Secondly, URLs should be consistent, following a hierarchical pattern. Parameters, too, should have a consistent place within the hierarchy, like /page/project/<id>/subpage/. The order of similar parameters should be stable across all URLs.

Finally, URLs should be clean: Minimal, yet self-explanatory. No redundancies, so e.g. no /settings/something-settings/. Always kebap-cased. Always with trailing slashes.

Migrating URLs in Django

As usual, the Django ecosystem offers a variety of packages to migrate or redirect old URLs to new ones — most notably the redirects app included in Django itself. redirects was not an option for us, as it stores exact URLs to be redirected, instead of handling URL parameters, path converters, and GET variables dynamically.

After reviewing our requirements we took our own approach. What we wanted was to migrate a path like:

/estimating/project/<id>/cost_element_budget/revision/<id>/

to an equivalent one that’s in line with our current navigation structure:

/costs/project/<id>/budget/versions/<id>/

We identified a few hundred 😅 desirable path migrations of this kind. To migrate these paths, we designed and embarked on the following steps:

Step 1: Parallel URL structures

We added the new URL structure while keeping the old one intact. To do that, we copied all to-be-migrated paths into a deprecated namespace. We then made all URL adjustments for the new structure, discussed and reviewed them. After this step, reversing a path name would generate a new format URL, so all app-internal links started to use the new format.

When deploying this, we had to be careful to update all URLs shared with third parties, i.e. URLs permitted to be used as redirect/callback query parameters after completing a sign-in with an integrated third party. We had about four or five of those.

Step 2: Automatic redirection

A few days later we added a small Django middleware to permanently redirect (301) any access to URLs in the deprecated namespace to the corresponding new ones.
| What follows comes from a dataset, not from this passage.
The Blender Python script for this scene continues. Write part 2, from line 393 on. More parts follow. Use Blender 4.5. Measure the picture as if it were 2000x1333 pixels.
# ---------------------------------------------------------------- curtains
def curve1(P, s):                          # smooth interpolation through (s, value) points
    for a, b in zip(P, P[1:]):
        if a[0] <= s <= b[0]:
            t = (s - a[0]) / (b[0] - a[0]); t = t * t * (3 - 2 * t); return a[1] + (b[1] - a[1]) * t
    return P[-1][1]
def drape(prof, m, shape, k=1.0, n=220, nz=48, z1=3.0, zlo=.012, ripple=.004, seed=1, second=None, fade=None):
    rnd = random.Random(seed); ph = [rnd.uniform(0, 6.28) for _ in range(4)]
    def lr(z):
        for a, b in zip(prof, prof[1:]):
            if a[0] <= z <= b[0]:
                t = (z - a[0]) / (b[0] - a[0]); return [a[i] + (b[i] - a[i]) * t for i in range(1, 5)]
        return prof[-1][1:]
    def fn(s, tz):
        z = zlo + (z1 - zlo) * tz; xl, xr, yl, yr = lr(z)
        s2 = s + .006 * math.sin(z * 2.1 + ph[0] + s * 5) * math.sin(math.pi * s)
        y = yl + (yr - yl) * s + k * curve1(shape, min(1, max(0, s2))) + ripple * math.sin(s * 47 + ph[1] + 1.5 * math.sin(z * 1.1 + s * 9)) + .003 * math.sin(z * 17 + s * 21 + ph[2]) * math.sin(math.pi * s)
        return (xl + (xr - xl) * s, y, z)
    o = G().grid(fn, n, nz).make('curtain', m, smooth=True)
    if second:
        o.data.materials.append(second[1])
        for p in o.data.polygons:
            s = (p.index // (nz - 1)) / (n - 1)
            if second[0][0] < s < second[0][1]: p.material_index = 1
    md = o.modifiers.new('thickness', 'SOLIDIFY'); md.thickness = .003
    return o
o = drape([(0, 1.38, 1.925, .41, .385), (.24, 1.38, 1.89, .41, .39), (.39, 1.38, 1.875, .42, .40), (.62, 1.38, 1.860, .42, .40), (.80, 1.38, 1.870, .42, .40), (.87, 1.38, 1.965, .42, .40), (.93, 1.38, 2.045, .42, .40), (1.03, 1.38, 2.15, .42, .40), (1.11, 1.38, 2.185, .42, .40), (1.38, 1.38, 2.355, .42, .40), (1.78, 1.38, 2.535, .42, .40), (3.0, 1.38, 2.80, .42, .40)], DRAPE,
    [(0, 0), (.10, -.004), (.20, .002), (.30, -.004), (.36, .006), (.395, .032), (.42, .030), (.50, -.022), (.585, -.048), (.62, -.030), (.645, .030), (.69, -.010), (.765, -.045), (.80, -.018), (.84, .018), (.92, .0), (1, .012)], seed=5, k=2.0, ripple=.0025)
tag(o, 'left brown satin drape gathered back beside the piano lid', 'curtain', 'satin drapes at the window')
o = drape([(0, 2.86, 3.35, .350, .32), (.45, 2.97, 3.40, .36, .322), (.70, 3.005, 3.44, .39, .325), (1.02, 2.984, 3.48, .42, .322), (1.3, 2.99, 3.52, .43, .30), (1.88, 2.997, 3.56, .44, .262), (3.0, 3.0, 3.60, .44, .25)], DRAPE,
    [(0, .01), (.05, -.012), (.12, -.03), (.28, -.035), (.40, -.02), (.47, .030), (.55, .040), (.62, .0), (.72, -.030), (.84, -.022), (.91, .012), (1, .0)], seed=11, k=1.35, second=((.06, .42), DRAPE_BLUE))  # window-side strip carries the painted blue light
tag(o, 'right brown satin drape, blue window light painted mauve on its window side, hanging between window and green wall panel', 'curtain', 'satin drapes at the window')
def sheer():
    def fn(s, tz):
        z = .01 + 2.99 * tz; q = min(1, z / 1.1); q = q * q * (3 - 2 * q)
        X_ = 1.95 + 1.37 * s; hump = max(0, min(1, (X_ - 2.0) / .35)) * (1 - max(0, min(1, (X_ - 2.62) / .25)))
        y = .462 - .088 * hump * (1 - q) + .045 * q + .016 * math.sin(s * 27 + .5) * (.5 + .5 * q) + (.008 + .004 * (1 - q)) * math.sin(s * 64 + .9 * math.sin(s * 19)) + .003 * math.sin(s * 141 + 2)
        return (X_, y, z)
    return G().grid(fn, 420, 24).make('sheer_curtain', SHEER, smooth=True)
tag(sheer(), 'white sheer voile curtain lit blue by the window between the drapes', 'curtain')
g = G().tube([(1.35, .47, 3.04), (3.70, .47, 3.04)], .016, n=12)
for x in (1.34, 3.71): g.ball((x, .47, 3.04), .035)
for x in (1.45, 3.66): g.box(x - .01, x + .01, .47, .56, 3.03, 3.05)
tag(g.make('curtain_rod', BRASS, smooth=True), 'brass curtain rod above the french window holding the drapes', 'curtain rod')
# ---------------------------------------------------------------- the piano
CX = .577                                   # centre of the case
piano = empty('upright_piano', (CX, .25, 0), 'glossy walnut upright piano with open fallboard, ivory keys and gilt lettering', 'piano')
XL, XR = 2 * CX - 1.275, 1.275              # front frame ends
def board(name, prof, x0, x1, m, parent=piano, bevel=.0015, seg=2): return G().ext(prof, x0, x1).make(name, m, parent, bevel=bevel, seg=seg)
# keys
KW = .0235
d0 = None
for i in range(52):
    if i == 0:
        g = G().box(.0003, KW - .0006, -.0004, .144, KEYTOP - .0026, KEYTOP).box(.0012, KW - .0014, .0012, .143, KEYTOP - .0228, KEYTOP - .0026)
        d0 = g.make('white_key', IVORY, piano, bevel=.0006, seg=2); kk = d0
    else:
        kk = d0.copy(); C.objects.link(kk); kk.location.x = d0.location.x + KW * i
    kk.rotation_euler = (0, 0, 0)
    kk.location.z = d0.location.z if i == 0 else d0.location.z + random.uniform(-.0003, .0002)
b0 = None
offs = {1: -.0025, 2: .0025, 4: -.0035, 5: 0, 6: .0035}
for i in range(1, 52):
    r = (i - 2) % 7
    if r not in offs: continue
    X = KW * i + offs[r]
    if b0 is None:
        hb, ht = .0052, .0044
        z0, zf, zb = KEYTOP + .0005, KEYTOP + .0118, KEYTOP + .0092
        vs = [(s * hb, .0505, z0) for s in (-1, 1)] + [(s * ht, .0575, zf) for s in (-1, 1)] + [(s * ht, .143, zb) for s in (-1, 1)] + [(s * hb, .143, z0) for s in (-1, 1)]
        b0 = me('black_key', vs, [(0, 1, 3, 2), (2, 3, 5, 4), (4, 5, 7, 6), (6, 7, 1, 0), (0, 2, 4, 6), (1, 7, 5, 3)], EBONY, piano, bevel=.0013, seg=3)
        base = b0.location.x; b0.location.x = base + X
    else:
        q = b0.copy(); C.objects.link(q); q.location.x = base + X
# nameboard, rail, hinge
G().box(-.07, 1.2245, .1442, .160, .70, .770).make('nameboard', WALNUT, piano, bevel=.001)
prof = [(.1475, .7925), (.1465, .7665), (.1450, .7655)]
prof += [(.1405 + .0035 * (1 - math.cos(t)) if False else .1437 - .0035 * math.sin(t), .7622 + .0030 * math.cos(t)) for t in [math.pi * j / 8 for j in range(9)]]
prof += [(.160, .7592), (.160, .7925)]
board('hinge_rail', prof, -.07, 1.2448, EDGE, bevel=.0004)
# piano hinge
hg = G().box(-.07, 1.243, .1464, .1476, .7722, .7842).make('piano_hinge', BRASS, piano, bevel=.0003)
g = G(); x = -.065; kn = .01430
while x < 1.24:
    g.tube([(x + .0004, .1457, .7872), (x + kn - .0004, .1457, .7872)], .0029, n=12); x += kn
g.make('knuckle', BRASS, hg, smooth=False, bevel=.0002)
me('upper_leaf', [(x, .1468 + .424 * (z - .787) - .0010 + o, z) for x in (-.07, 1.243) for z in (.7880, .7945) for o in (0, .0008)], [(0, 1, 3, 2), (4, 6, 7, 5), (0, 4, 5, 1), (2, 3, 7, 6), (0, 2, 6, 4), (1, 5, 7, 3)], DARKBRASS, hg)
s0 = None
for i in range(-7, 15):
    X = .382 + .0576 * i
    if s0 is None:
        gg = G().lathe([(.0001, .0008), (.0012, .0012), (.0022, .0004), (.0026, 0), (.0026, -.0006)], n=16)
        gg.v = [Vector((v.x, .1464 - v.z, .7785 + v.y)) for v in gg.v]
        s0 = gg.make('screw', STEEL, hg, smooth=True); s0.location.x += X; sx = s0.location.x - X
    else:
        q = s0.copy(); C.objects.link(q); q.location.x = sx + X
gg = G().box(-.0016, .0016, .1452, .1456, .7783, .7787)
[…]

The middleware used the names of the URL patterns to match deprecated and new paths and preserved all parameters and GET query variables through the redirection.

When deploying this, we also had to adjust and move external tests and health checks that relied on HTTP status codes to the new URLs.

Step 3: Clean up the leftovers

This is the step we’re currently in. We added tracking of the usage of old URLs and are reviewing why are these still being used, while fixing the cases that are our responsibility. Yes, we had some hardcoded URLs.

Step 4: Sunset old URLs

The final step would be several months from now. When there is near-zero traffic to old URLs, we will remove the old URL structure altogether and remain with the new only. Depending on the levels of traffic we continue to receive at that point, we might decide to keep some popular old URLs present with their permanent redirections.

Conclusions

Being currently at step 3, we’re quite happy with the process and the results so far. Now for some of the learnings up to this point:

First, this initiative happened as part of our 20% tech debt rule. That is, we use up to 20% of the sprint time for tech debt repayment, including cleanups and optimisations. This rule has proven valuable to get through improvements of all sizes in our codebase without affecting the core goals of the sprint.

Second, now that we went with an ultra-wide rework of our URLs, how do we know that we got it all right? Even though we discussed and reviewed the whole new URL structure, we may have left some areas still up for improvements. For those cases we won’t need to do all the heavy lifting again, as we can decide on a case by case basis how we want to adjust and move on.

Third, the future. As our domain continues to evolve and we continue to ship new features and areas, will we need to make a major overhaul of the URL structure in the future? To put it in another way: will our currently cool URLs stop being cool at some point in the future? Honestly, we can’t know for sure. But in any case, we do know how to do it now, and where to look for common hiccups. So we remain optimistic and fearless.